An Acquired Taste

Jan Morgan-Swegle

I never thought I was going to live to an old age.  The thought was always in the back of my mind that I would not be married for very long, would never see grandchildren and, of course, never collect Social Security.  And yet, in 2022, I will turn 70. I will have been married for 33 years, I have 9 grandchildren and, yes, I’m on Social Security.  I guess it’s a good thing I didn’t pursue a career in fortune telling.

Since I have retired, I feel like I have been asleep.  I seem to go through the day on auto pilot.   I get up when our dog barks at people walking by, I stumble into the kitchen, I make a cup of coffee and head into the office where the television is and where the chair and I become one for the next few hours.  I have a routine—a ritual, if you will.  I have acquired a taste for the quote on my coffee cup, “nothing to do, nothing to do, oh happy day, nothing to do.”  Looking back, I see that 2020 melted into 2021 and my routine became more rigid.

Now that I have reached this milestone, I’m going to try and do different things this year.  First, I’m going to enjoy the life that my husband and I have built more than I have.  I tend to focus on wanting bigger, newer and better instead of looking at what we have and saying, “this is good.”

I’m going to meet more people.  I find solace in writing and exploring things on the computer for hours.  I often miss opportunities to interact with others, preferring instead to hang around one or two people I know.  Over the years I have said, “everyone loves Tony, but I am an acquired taste.”  But that’s because Tony is outgoing and looks for common interests among people he doesn’t know very well.  I need to be more open to new friendships.

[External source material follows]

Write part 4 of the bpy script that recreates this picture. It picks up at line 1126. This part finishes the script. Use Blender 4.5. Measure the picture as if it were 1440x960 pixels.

This year, I’m going to do a better job of reaching out to my grandchildren who live in the Northeast Ohio area.  I can’t let after school activities or sports get in the way of connecting with them.  They have a grandmother who lives in the area and I want them to know me like they know her.  I can send cards and letters; I can ask for one-on-one time when we visit Ohio and I can make a difference in their lives.